[MD] Philosophy as Biography
Matt Kundert
pirsigaffliction at hotmail.com
Sat Nov 12 10:58:12 PST 2011
Ron said:
Because the story is the idea.
Matt:
That's a pretty good pithy summary. It encapsulates Pirsig's mythos
over logos argument. The mythos/story is the logos/idea.
Technically, though, it should be--and this points us toward what
Pirsig meant by a "new rationality"--mythos over eidos. Mythos,
where we get "myth," can just mean "story" or "narrative" in the
Greek. "Eidos" is Greek for "Form," and Plato oscillates in the
Republic between the Greek "eidos" and "idea" to articulate his
Theory of Forms, but both are from the same word-family, and
rooted in the sense of sight.
Mythos, on the other hand, originally meant "a speech," just as
logos does. Logos is an exceptionally flexible word in the ancient
Greek, meaning speech, story, discourse, word, argument, reason.
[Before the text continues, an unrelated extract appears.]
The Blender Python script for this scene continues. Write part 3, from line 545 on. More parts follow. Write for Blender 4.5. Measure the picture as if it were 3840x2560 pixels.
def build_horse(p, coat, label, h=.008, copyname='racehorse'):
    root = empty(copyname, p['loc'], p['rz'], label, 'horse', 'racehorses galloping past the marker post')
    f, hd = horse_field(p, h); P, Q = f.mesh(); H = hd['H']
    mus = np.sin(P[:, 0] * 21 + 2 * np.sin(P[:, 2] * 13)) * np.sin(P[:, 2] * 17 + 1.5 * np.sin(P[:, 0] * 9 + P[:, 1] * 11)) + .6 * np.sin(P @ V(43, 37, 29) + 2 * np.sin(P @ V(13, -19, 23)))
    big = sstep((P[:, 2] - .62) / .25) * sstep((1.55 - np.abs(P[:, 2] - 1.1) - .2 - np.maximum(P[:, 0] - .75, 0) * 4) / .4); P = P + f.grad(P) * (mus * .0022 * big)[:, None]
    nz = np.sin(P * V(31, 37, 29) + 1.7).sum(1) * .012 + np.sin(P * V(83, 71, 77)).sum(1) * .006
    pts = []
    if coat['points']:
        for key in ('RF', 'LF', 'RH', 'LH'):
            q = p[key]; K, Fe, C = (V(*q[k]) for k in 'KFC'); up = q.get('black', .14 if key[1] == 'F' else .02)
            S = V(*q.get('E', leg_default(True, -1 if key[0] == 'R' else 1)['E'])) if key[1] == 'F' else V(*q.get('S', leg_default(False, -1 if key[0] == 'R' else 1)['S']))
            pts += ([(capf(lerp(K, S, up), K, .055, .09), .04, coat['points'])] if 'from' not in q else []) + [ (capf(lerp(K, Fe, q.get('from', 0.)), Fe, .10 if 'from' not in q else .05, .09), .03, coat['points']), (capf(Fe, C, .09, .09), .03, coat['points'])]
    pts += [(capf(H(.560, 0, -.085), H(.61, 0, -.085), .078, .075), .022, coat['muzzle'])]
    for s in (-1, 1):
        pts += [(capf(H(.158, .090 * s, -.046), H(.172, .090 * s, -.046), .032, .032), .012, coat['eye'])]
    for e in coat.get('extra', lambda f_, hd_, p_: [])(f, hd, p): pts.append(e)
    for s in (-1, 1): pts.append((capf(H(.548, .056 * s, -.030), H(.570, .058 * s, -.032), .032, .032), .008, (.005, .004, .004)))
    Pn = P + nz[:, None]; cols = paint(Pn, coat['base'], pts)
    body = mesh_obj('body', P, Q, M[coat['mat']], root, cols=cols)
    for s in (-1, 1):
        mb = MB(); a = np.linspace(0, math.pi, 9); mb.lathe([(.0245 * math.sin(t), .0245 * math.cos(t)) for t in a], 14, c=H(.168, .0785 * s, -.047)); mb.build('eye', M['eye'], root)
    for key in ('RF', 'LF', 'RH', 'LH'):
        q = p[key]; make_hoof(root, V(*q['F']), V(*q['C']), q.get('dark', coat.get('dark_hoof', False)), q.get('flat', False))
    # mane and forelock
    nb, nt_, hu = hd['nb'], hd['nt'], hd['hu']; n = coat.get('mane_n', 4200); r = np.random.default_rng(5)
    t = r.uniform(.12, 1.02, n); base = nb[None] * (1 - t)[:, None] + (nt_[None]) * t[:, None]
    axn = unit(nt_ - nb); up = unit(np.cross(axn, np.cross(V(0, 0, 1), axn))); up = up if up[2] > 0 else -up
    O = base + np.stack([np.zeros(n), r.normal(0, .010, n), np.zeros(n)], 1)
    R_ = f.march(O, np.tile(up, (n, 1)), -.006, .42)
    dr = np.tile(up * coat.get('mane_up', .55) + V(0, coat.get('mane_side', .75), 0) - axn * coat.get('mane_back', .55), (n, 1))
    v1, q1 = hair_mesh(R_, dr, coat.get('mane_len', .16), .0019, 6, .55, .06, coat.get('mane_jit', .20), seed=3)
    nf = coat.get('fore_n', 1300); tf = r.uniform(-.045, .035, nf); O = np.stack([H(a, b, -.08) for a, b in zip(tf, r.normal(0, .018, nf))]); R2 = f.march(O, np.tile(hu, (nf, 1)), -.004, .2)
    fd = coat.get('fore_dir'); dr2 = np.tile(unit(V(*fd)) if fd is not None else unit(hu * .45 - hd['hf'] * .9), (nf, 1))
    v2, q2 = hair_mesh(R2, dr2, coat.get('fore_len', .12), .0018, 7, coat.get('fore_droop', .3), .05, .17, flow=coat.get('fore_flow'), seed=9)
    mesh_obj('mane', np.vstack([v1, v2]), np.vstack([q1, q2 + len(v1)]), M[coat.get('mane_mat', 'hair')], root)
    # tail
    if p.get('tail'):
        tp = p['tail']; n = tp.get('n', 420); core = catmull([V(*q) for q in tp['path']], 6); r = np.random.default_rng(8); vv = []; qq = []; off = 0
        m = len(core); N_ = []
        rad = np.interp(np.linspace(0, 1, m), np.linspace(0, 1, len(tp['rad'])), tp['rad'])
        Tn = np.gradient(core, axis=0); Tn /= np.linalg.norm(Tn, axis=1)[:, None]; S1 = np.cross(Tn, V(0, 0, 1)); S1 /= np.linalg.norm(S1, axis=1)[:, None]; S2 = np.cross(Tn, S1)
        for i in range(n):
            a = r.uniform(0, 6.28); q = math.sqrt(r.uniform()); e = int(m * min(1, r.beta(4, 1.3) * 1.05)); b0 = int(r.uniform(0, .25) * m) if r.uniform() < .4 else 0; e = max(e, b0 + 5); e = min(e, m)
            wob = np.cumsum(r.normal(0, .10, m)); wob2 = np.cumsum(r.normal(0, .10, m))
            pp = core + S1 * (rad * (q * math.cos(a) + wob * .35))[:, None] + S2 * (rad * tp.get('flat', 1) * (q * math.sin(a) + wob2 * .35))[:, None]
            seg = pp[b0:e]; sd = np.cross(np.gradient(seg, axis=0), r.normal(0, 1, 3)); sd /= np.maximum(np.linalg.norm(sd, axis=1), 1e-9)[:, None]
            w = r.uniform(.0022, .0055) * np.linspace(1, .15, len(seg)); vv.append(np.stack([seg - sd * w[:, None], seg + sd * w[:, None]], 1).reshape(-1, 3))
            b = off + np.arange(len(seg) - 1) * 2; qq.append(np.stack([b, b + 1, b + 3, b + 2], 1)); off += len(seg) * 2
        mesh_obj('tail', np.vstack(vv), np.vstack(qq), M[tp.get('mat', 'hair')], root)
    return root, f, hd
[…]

It can also mean, as many translators of Plato's epistemological
tract the Theaetetus have it, "an account."
If we see Pirsig as articulating a mythos-over-eidos argument, we
can see him as trying to offer a new logos for logos--a new
account for accounting. A good account, on his new model, would
include both a story and abstract reasoning.